EXERCISE DIRECTIONS:
Pull out every line below that contains the word "scene".

MATERIAL:
+--

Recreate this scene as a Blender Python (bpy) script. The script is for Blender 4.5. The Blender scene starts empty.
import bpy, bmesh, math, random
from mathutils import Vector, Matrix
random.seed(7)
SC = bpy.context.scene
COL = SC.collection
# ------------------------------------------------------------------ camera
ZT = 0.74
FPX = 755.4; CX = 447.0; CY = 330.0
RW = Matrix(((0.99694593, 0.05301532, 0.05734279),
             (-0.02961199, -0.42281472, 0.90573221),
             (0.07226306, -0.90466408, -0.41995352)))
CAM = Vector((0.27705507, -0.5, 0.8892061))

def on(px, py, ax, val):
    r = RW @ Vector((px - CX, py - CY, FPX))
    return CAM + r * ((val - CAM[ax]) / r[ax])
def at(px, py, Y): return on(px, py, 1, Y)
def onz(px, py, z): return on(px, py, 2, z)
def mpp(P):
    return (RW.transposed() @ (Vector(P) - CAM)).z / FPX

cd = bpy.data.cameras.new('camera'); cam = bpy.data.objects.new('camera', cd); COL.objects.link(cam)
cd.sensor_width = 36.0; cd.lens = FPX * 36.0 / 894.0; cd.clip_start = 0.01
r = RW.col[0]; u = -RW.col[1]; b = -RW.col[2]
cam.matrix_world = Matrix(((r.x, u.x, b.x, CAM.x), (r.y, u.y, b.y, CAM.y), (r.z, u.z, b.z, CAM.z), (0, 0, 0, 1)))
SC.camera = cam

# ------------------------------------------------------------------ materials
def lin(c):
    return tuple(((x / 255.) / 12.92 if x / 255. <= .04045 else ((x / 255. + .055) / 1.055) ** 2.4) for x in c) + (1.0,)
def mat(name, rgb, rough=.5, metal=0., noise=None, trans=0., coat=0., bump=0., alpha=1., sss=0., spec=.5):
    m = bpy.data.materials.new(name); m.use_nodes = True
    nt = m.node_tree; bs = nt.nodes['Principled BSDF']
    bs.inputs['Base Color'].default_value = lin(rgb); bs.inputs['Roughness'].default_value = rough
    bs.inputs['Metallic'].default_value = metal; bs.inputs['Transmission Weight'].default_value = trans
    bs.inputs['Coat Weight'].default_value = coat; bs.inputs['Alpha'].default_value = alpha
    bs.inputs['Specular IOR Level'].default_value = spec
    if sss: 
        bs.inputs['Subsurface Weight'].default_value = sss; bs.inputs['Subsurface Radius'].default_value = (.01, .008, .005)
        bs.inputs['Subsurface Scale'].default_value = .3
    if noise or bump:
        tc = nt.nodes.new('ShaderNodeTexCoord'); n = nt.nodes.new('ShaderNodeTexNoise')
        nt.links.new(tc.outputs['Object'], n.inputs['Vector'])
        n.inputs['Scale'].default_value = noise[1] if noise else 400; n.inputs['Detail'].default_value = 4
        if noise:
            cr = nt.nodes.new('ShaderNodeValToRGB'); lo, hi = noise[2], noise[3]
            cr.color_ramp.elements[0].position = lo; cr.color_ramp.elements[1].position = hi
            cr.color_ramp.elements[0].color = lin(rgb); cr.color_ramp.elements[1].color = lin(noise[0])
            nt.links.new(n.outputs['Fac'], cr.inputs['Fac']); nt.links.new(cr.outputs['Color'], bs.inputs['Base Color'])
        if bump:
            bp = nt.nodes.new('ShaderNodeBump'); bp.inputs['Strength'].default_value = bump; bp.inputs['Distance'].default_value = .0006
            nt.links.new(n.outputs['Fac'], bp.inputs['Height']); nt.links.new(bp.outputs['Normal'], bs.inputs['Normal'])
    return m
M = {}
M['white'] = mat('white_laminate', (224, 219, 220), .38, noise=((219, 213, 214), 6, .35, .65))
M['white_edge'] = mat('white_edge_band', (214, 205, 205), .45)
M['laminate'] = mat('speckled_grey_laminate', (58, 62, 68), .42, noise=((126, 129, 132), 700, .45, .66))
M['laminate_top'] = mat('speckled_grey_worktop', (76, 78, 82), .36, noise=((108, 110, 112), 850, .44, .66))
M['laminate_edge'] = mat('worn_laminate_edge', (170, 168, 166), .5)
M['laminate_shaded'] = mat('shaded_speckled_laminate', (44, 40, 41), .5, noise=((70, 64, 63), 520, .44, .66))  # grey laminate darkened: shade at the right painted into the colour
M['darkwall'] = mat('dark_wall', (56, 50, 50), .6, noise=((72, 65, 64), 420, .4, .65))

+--

TASK RESPONSE:
Recreate this scene as a Blender Python (bpy) script. The script is for Blender 4.5. The Blender scene starts empty.
SC = bpy.context.scene